Perlu diketahui oleh kita semua bahwa:
1. Syiah hanya menerima hadis dan pendapat dari imam syiah dan ulama syiah.
2. Dalam pengambilan tafsir menggunakan tafsir syiah saja.
3. Dalam mengambil hadis menggunakan hadis syiah saja. (Ahmad Amin {III t.t.: 254}).
Berikut ini adalah beberapa pemikiran jumhur ulama:
1. Nikah mut'ah haram dilakukan.
2. Jumhur menggunakan konsep 'aul dalam pembagian harta pusaka.
3. Nabi tidak dapat mewariskan harta karena ada hadis yang menyatakan hal demikian.
4. Jumlah perempuan yang boleh dipoligami dalam satu periode adalah empat orang, itupun merupakan pembentukan hukum islam secara berangsur-angsur.

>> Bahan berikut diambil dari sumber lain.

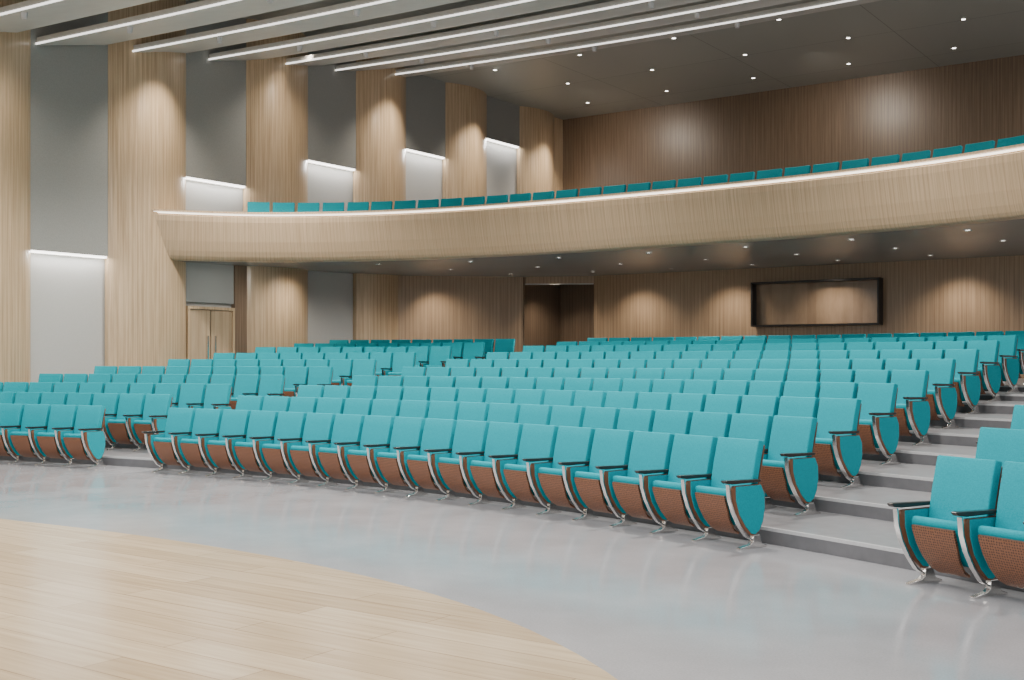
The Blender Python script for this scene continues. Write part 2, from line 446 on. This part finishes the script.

Untuk diketahui bahwa, Jumhur dan Jumhur Ulama itu berbeda. Letak perbedaannya yaitu : jumhur digunakan untuk menyebutkan nama lain dari aliran mur'jiah, sedangkan jumhur ulama digunakan bagi kumpulan ulama-ulama islam yang musyawarah guna memutuskan suatu perkara.